Review of Animal Collective's album 'Merriweather Post Pavilion' released through Domino.

Animal Collective Merriweather Post Pavilion Album

The haunting opening chords to Merriweather Post Pavilion's first track 'In the Flowers' transports us once more into Animal Collective's strange parallel universe. They've been quietly recording and releasing music for over 9 years now and although their fan base is solid, they have never really gathered wider universal acclaim. Whilst continually lauded by certain musical critics all along; rather suddenly, the band's column inches have increased. A double page spread in the NME last month has resulted in what could almost be termed a brush with popularity and this, their ninth album, may prove to be their biggest yet.

The band has always divided opinion; hailed with one hand for their avant-garde tendencies whilst pushed away with the other for being inaccessible. Perhaps wisely, Animal Collective appear to have taken a cautious attitude towards any acclaim or criticism, and continue to make music to please themselves.

As of any AC output, Merriweather Post Pavilion is a rich and dense sounding record. It somehow has more of an electronic feeling to it than previous albums such as Feels; 'Summertime Clothes' has a pounding bass line and 'Daily Routine' channels Cut-Copy's warm electronic styling. Merriweather Post Pavilion remains complex but, like most albums truly worth discovering, it is the third and fourth time on repeat in which reveals its true gleeful brilliance. 'My Girls' suddenly picks up a looping beat which is so satisfying no one should question its choice as first single. 'Brother Sport,' the album's closing track, is a strange and enjoyable pleasure. It begins in the most playful of melodies, departs inch by inch into a rhythmic wave of sound and somehow back again.

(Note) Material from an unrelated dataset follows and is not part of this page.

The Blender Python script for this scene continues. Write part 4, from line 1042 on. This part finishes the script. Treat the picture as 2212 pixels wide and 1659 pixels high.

And with this, the album finishes on a glorious up note.

It seems strange that although the band's popularity appears to have increased, MPP is no more commercial than any of its predecessors. If anything it could be seen as even more experimental; its swirling rhythms are often challenging and it is not the sort of record you can just stick on in the background - it really does demand your attention.

So yes, it may not be instantly accessible. But as is true with Animal Collective's finest moments historically, with a little perseverance Merriweather Post Pavilion reveals itself to be a fine record.